The final chapter in the volume looks at evidence for the ancient religious landscape. Lolos focuses on both intramural sanctuaries at Sikyon and extra-urban sanctuaries in the countryside with a particular emphasis on Pausanias’s travel through the area. Lolos’s treatment of the healing sanctuary at Titane, for example, draws together a tremendous amount of past research at the site and integrates it with new observations on the ground. Other less well-known sites receive similar treatment and detailed study. It is rather unfortunate that Lolos did not extend his understanding of Sacra Sikyonia into later periods.

The volume concludes with a series of valuable appendixes. The first appendix is a register of sites documented by the survey. Each site in the register receives a short description with information on the location, surface conditions, architecture, small finds, chronology, and function. The detailed information in the site register suggests a greater attention to method and procedure in the fieldwork than the analysis and interpretation reveals. The absence of any quantitative data on the number of artifact, artifact densities, or even the proportion of artifacts from each period does not follow contemporary standards for survey.

The second appendix by A. Koskinas is a useful study of tiles from the various sites and offers a framework for a potential typology of roof tiles. Unfortunately permit restrictions made it impossible to collect a study collection or to subject formal observations with more scientific studies of fabrics. It remains, however, a start and an important point of departure for more systematic studies of tiles in both excavated and survey assemblages in the region.

Appendixes 3 and 4 document the sparse remains of aqueducts in Sikyonia and a horos inscription that appears to mark the boundary of public land. Appendixes 5 by L. Kormazopoulou, I. Zygouri, and V. Papathanassiou and 6 by A. Matthaiou and Lolos present the result of work at the Cave of Lechova where the remains of a sanctuary active from the Archaic to Hellenistic period were found. Appendix 7 provides a transcription and translation of a 16th-century inscription from the church of Ayios Nikolaos in Vasiliko. The use of this inscription to imagine a 16th-century revival in religious architecture in the Sikyonia seems a bit tenuous.

The book is well-edited, as is common to works in the Hesperia Supplement series. It is, however, a bit odd that the author did not provide translation of the Ancient Greek passages as is typical in Hesperia. Finally, the decision by the author and the press not to update the citations after a significant delay in publication (the manuscript was submitted in 2005) is frustrating.

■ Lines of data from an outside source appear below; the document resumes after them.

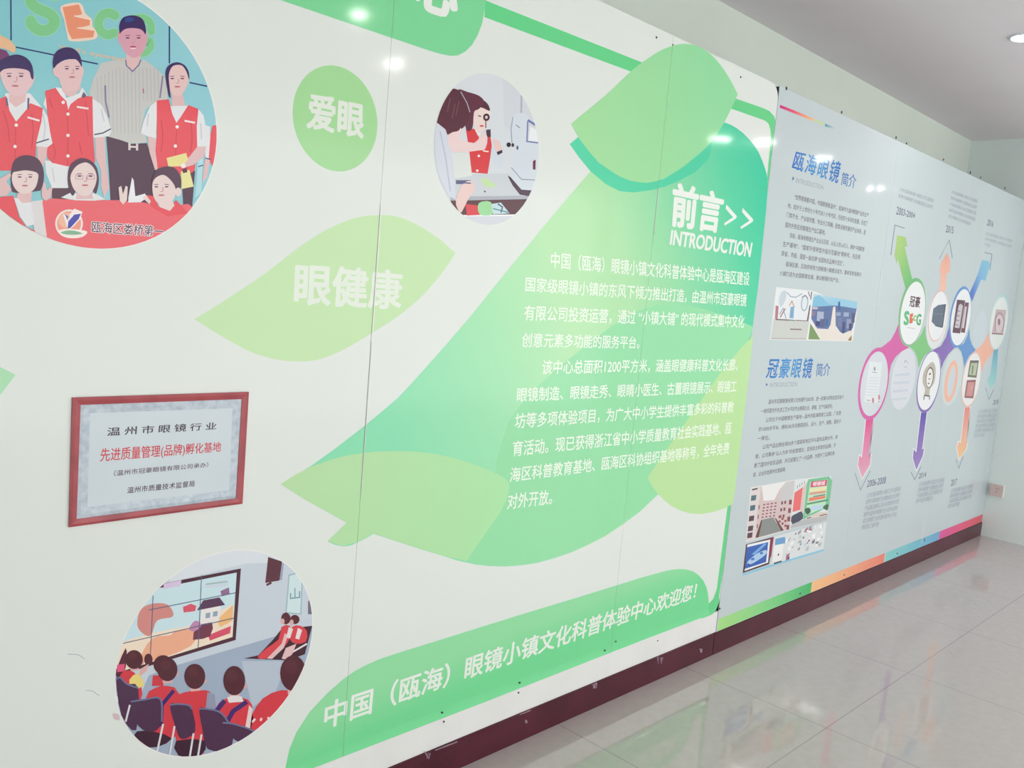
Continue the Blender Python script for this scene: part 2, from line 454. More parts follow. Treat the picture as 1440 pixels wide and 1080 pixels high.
# the big leaf
f38, f2, f2b, f78 = frame(380, 560, 4.235), frame(700, 330, 3.892), frame(700, 520, 3.892), frame(780, 40, 4.153)
A = board_art(0.0005)
main = [f38(62, 512), f38(240, 405), f38(400, 290), f38(555, 170), f38(640, 100), (559, 560), (578, 540), (620, 493), (660, 447), (700, 397), (755, 330), (780, 300), (831, 240), (900, 165), (1000, 150)] + \
       [f78(*p) for p in ((990, 548), (1030, 563), (1060, 580), (1100, 610), (1130, 640), (1165, 682), (1190, 720), (1212, 770), (1230, 820), (1238, 850), (1243, 890), (1243, 960))] + \
       [(1077, 300), (1066, 405), (1057, 470), (1020, 560), (926, 694.7), (899.5, 720), (875, 738.5), (851, 754), (826, 767), (803, 777), (780, 785), (756.6, 791.4), (733, 795), (710, 796.6), (688, 796), (669, 794), (640, 787.5)] + \
       [f38(*p) for p in ((1050, 945), (900, 900), (760, 855), (615, 808), (568, 835), (520, 858), (490, 873), (460, 881), (430, 882), (385, 873), (340, 852), (455, 742), (200, 600))]
A.add(grad('big_leaf_teal', (560, 640), (1085, 215), [(0, (140, 226, 182)), (.16, (160, 230, 182)), (.36, (186, 234, 180)), (.5, (180, 231, 176)), (.68, (136, 220, 170)), (.84, (84, 212, 166)), (1, (36, 202, 162))]), main)
A.add((152, 226, 172), [f2(*p) for p in ((1400, 505), (1300, 462), (1200, 430), (1100, 400), (1000, 385), (870, 384), (780, 412), (700, 450), (640, 490), (540, 560), (440, 640), (340, 720), (240, 810), (150, 900), (60, 1020))] +
      [(700, 640), (690, 700), (656, 789), (669, 793.6), (710, 796.2), (756.6, 791), (803, 776.6), (851, 753.6), (899.5, 719.6), (926, 694.4), (1020, 560)])
A.build('big_leaf', G1, 'large green leaf fading to teal at the upper right')
A = board_art(0.0009, f38)
A.add(grad('lower_leaf_green', (400, 680), (720, 700), [(0, (188, 226, 172)), (1, (174, 232, 172))]),
      [(62, 512), (150, 455), (240, 410), (320, 380), (400, 355), (480, 337), (560, 325), (630, 318), (700, 315), (780, 315), (860, 318), (930, 325), (1000, 335), (1075, 351), (1150, 372), (1215, 395), (1280, 420), (1345, 448), (1400, 478), (1425, 510), (1420, 560), (1400, 620), (1370, 680), (1250, 850), (1170, 970), (1050, 943), (900, 898), (760, 853), (615, 806), (520, 856), (430, 880), (342, 851), (457, 742), (200, 600)])
A.build('leaf', G1, 'pale green lower half of the big leaf')
A = board_art(0.0009, f2b)
tail = [(1398, -188), (1330, -118), (1270, -45), (1210, 30), (1160, 100), (1110, 170), (1055, 250), (1000, 330), (940, 415), (880, 500), (845, 552), (820, 590), (848, 645), (880, 682), (912, 714), (950, 745), (1000, 770), (1050, 785), (1110, 790), (1180, 778), (1240, 758), (1285, 735), (1296, 680), (1375, 30)]
A.add((190, 230, 164), tail)
A.build('leaf', G1, 'yellow-green leaf at the right edge of the board')
A = board_art(0.0010, f78)
A.add(grad('shadow_leaf_teal', (810, 200), (1010, 200), [(0, (88, 216, 172)), (1, (72, 208, 166))]), [(88, 675), (140, 632), (180, 690), (260, 785), (340, 840), (440, 890), (540, 902), (640, 880), (760, 805), (880, 700), (930, 640), (900, 760), (820, 840), (730, 888), (640, 925), (560, 945), (460, 958), (380, 950), (300, 910), (210, 835), (140, 750)])
A.build('leaf', G1, 'teal shadow leaf')
A = board_art(0.0014, f78)
A.add(grad('head_leaf_green', (830, 230), (1000, 90), [(0, (168, 226, 164)), (1, (148, 222, 164))]),
      [(95, 557, 1), (300, 388), (440, 255), (520, 192), (620, 128), (700, 98), (760, 90), (830, 102), (900, 142), (960, 202), (1020, 290), (1070, 385, 1), (1030, 470), (990, 550), (935, 635), (880, 700), (800, 768), (710, 832), (620, 882), (540, 900), (440, 888), (340, 840), (240, 762), (160, 665), (130, 620)], 5)
A.build('leaf', G1, 'green leaf at the head of the big leaf')

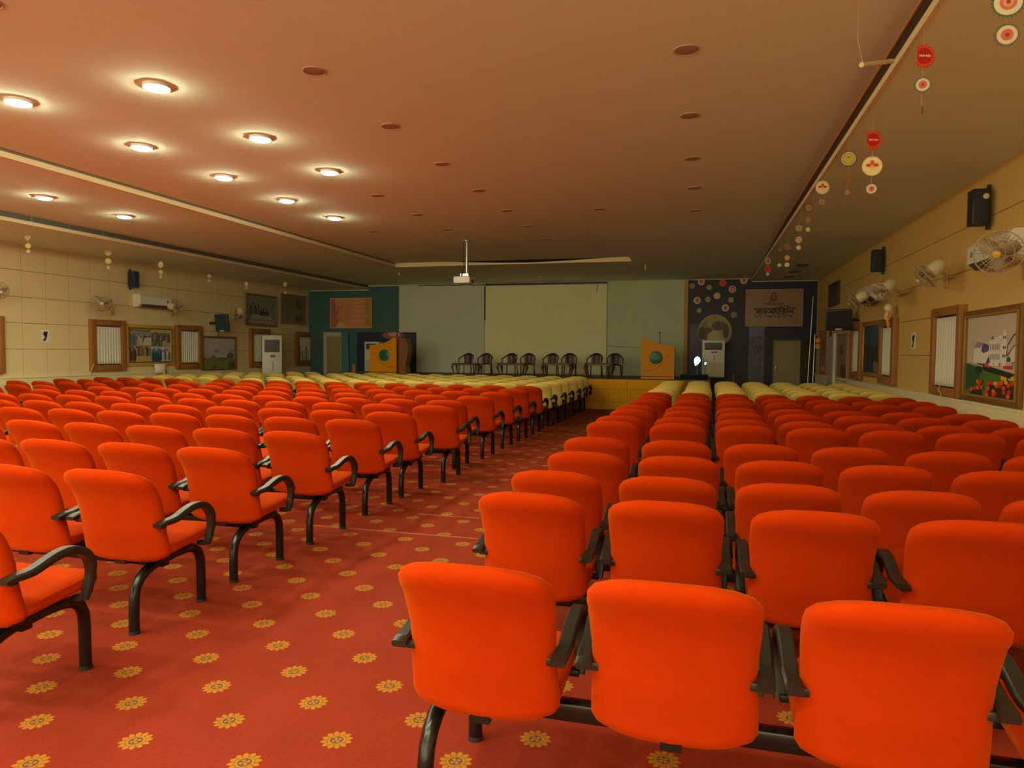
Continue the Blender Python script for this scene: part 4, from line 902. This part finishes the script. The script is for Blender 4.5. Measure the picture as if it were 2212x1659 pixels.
def art_garden(cv, asp):
    cv.base(pm(186, 184, 182)); cv.poly([(0, .38), (1, .34), (1, 0), (0, 0)], mat('garden_green', rgb(122, 134, 58), .6, .3, 4)); cv.up()
    for (x, y, a, b, c) in ((.12, .42, .1, .07, (176, 170, 172)), (.32, .38, .07, .06, (110, 110, 116)), (.42, .58, .10, .05, (140, 136, 150)), (.85, .42, .12, .10, (110, 112, 106)), (.9, .12, .12, .12, (96, 80, 44)), (.35, .05, .08, .07, (96, 84, 60)), (.62, .34, .2, .03, (90, 96, 60))): cv.disc(x, y, a, b, pm(*c))
    cv.up()
    for pts in ([(.78, .4), (.84, .55), (.98, .62)], [(.80, .45), (.82, .6), (.92, .68)], [(.84, .5), (.98, .5)]): cv.stroke(pts, .02, pm(110, 106, 110), asp)
framed('L', 433.5, 508, 745, 802, 725.5, 434, 436, .05, 'framed garden landscape below the television on the left wall', art_garden, M_goldd)
def art_conf(cv, asp):
    cv.base(pm(140, 142, 128)); cv.poly([(.05, .05), (.95, .05), (.8, .35), (.2, .35)], pm(176, 172, 158)); cv.up()
    crowd(cv, .08, .42, .35, .75, [(90, 96, 90), (120, 120, 110)], 4, .05); crowd(cv, .42, .72, .32, .62, [(70, 76, 76)], 3, .05)
    for k in range(8): cv.poly([(.1+k*.1, .12), (.15+k*.1, .12), (.15+k*.1, .18), (.1+k*.1, .18)], pm(120, 116, 100))
    cv.stroke([(.85, .6), (.9, .75), (.88, .6)], .03, pm(80, 84, 80), asp)
framed('L', 530, 597, 745, 707, 632, 597, 530, .05, 'grey framed picture of people seated at a meeting table', art_conf, mat('grey_olive_frame', rgb(120, 112, 88), .6))
def art_fig(cv, asp):
    cv.base(pm(140, 130, 104)); cv.disc(.7, .7, .13, .2, pm(110, 100, 84)); cv.disc(.7, .2, .16, .16, pm(90, 90, 92)); cv.up(); cv.disc(.7, .3, .10, .08, pm(90, 120, 130)); cv.disc(.66, .1, .14, .05, pm(150, 92, 80)); cv.stroke([(.28, .1), (.3, .3), (.22, .42), (.3, .5)], .04, pm(110, 100, 76), asp)
    for k in range(4): scribble(cv, .08, .45, .9-.1*k, .05, pm(116, 104, 80), asp, 5)
framed('L', 605, 661, 745, 703, 633, 661, 605, .02, 'brownish unframed poster of a figure next to the dark corner', art_fig, mat('poster_edge', rgb(140, 130, 104), .6), 'poster')
# far right: posters and white door
def art_rp(cv, asp): cv.base(pm(178, 128, 96)); cv.stroke([(.2, .45), (.8, .45)], .03, pm(190, 60, 40), asp); cv.stroke([(.5, .35), (.5, .52)], .03, pm(190, 60, 40), asp); cv.disc(.5, .12, .3, .06, pm(206, 180, 150))
framed('R', 1771, 1789, 770, 808, 716, 1771, 1773, .02, 'tall pinkish poster with red mark near the stage corner', art_rp, mat('thin_tan', rgb(170, 130, 90), .6), 'poster')
def art_tree(cv, asp): cv.base(pm(158, 128, 100)); cv.disc(.4, .65, .2, .14, pm(110, 80, 56)); cv.disc(.6, .2, .3, .15, pm(110, 80, 50)); cv.up(); cv.stroke([(.4, .5), (.45, .3), (.7, .1)], .04, pm(84, 60, 40), asp)
framed('R', 1810, 1834, 770, 822, 722, 1810, 1812, .02, 'tall brown tree poster beside the white door post', art_tree, mat('thin_tan', rgb(170, 130, 90), .6), 'poster')
ya, yb = span('R', 1791, 1809, 770); mb = MB(); bxw(mb, 'R', .001, .04, ya, yb, 0, zz('R', 1797, 725), mat('door_white', rgb(190, 184, 170), .5)); d3 = struct(mb, 'door_3')
mb = MB(); bxw(mb, 'R', .04, .09, ya, ya+.12, 0, zz('R', 1797, 722), mat('door_post', rgb(226, 222, 206), .5)); mb.build('door_frame', d3)
def art_dark(cv, asp): cv.base(pm(84, 64, 44)); cv.poly([(.1, .1), (.9, .1), (.9, .9), (.1, .9)], pm(76, 58, 42))
framed('R', 1793, 1815, 640, 664, 615, 1793, 1797, .03, 'small dark framed board above the right television', art_dark, mat('dark_wood_frame', rgb(80, 58, 36), .6))
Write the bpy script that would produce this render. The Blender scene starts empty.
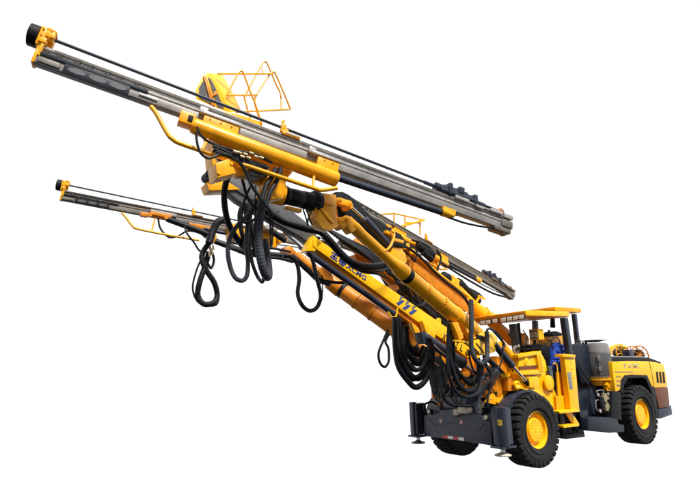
import bpy, bmesh, math, random
from mathutils import Vector, Matrix
random.seed(7)
C = bpy.context.scene
COL = C.collection
V = Vector

# ------------------------------------------------------------------ camera
CAM = V((-8.9665, -7.5807, 1.9607)); FPX = 499.4583
FW = V((0.56339365, 0.79051979, 0.24013759))
RT = V((0.81787877, -0.57476885, -0.02674115))
UP = V((-0.1168842, -0.21146923, 0.97037047))
cd = bpy.data.cameras.new('camera'); cam = bpy.data.objects.new('camera', cd); COL.objects.link(cam)
cd.sensor_width = 36; cd.lens = FPX/700*36; cd.clip_end = 500; cd.clip_start = .05
m3 = Matrix((RT, UP, -FW)).transposed()
cam.matrix_world = Matrix.Translation(CAM) @ m3.to_4x4()
C.camera = cam

def at(u, v, y):
    """sight line through a photo position met with the vertical plane at that y (metres)"""
    d = FW + (u-350)/FPX*RT - (v-245)/FPX*UP
    return CAM + d*((y-CAM.y)/d.y)
def atx(u, v, x):
    d = FW + (u-350)/FPX*RT - (v-245)/FPX*UP
    return CAM + d*((x-CAM.x)/d.x)
def pl(pts, y=None):
    return [at(p[0], p[1], p[2] if len(p) > 2 else y) for p in pts]

# ------------------------------------------------------------------ materials
def mat(name, col, rough=.45, metal=0., var=.12, dirt=0., dirtcol=(.10,.07,.04), scale=6., bump=.0, coat=0., spec=.5, bscale=60):
    m = bpy.data.materials.new(name); m.use_nodes = True
    nt = m.node_tree; nd = nt.nodes; lk = nt.links
    b = nd['Principled BSDF']
    tc = nd.new('ShaderNodeTexCoord')
    n = nd.new('ShaderNodeTexNoise'); n.inputs['Scale'].default_value = scale; n.inputs['Detail'].default_value = 6
    lk.new(tc.outputs['Object'], n.inputs['Vector'])
    r = nd.new('ShaderNodeValToRGB'); r.color_ramp.elements[0].position = .3; r.color_ramp.elements[1].position = .7
    c0 = [c*(1-var) for c in col]; c1 = [min(1, c*(1+var)) for c in col]
    r.color_ramp.elements[0].color = (*c0, 1); r.color_ramp.elements[1].color = (*c1, 1)
    lk.new(n.outputs['Fac'], r.inputs['Fac'])
    out = r.outputs['Color']
    if dirt > 0:
        n2 = nd.new('ShaderNodeTexNoise'); n2.inputs['Scale'].default_value = scale*2.3; n2.inputs['Detail'].default_value = 9; n2.inputs['Roughness'].default_value = .7
        lk.new(tc.outputs['Object'], n2.inputs['Vector'])
        r2 = nd.new('ShaderNodeValToRGB'); r2.color_ramp.elements[0].position = .52; r2.color_ramp.elements[1].position = .75
        r2.color_ramp.elements[0].color = (0, 0, 0, 1); r2.color_ramp.elements[1].color = (dirt, dirt, dirt, 1)
        lk.new(n2.outputs['Fac'], r2.inputs['Fac'])
        mx = nd.new('ShaderNodeMix'); mx.data_type = 'RGBA'
        lk.new(r2.outputs['Color'], mx.inputs[0]); lk.new(out, mx.inputs[6]); mx.inputs[7].default_value = (*dirtcol, 1)
        out = mx.outputs[2]
    lk.new(out, b.inputs['Base Color'])
    mr = nd.new('ShaderNodeMapRange'); mr.inputs[3].default_value = max(.05, rough-.1); mr.inputs[4].default_value = min(1, rough+.12)
    lk.new(n.outputs['Fac'], mr.inputs[0]); lk.new(mr.outputs[0], b.inputs['Roughness'])
    b.inputs['Metallic'].default_value = metal
    b.inputs['Specular IOR Level'].default_value = spec
    if coat: b.inputs['Coat Weight'].default_value = coat; b.inputs['Coat Roughness'].default_value = .15
    if bump > 0:
        n3 = nd.new('ShaderNodeTexNoise'); n3.inputs['Scale'].default_value = bscale; n3.inputs['Detail'].default_value = 4
        lk.new(tc.outputs['Object'], n3.inputs['Vector'])
        bp = nd.new('ShaderNodeBump'); bp.inputs['Strength'].default_value = bump; bp.inputs['Distance'].default_value = .01
        lk.new(n3.outputs['Fac'], bp.inputs['Height']); lk.new(bp.outputs[0], b.inputs['Normal'])
    return m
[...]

These minor points, however, do not detract in a substantive way from the value of Lolos’s work to scholars working in the Northeastern Peloponnesus or on the history of cities and region across the Mediterranean. The books fits well into the flurry of recent publications on the Corinthian landscape and contributes in a meaningful way to this area becoming the best understood territory in Ancient Greece outside of Attica.

Notes

1. Y. Pikoulas, Ὁδικὸ δίκτυο καὶ ἄμυνα. Ἀπο τὴν Κόρινθο στὸ Ἄργος καὶ τὴν Ἀρκαδίας. Athens 1995.

2. J. Marchand, “Kleonai, the Corinth-Argos Road, and the “Axis of History”” Hesperia 78 (2009), 107-163.

3. J. Ober, Fortress Attica: defense of the Athenian land frontier, 404-322 B.C. Mnemosyne Supplement 84. Leiden 1985.

4. Much of the current debate is summarized in S. P. Morris and J. Papadopoulos, “Greek Towers and Slaves: An Archaeology of Exploitation,” AJA 109 (2005) 155-225.